Discours cité dans le rapport « Les chemins de la transalpine », (2004) réalisé par O. Klein et S. Martin dans le cadre du projet Alpencors, du Programme Interreg IIIb Espace Alpin.

15.

D’autres concepts ont été utilisés depuis le modèle de la « banane bleue » afin de décrire le cœur économique européen, comme celui du Pentagone « Londres-Paris-Milan-Munich-Hambourg » (qui diffère nettement du premier, en intégrant Paris au centre du territoire européen) et celui d'Euro-ring, centré autour de Bruxelles, qui rassemble toutes les métropoles européennes reliées les unes aux autres par TGV dans un délai d'environ 3 heures (Londres, Paris, Amsterdam, La Haye, Francfort, Cologne et bientôt Milan).

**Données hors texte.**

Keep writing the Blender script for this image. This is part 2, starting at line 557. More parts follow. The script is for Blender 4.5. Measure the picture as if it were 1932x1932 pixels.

Aujourd’hui, l’ensemble de ces modèles centre-périphérie est néanmoins remis en question. En matière d'aménagement du territoire, émerge en Europe la notion de polycentrisme, en réaction à la centralité excessive du territoire européen. Cette centralité est décrite et dénoncée dans le Schéma de Développement de l'Espace Communautaire (document d'orientation de la politique territoriale et spatiale de l'Union européenne de 1999, qui vise à un développement spatial équilibré et durable du territoire de l'Union) qui pointe du doigt la figure du « Pentagone » et propose un modèle de développement différent, fondé sur un concept polycentrique.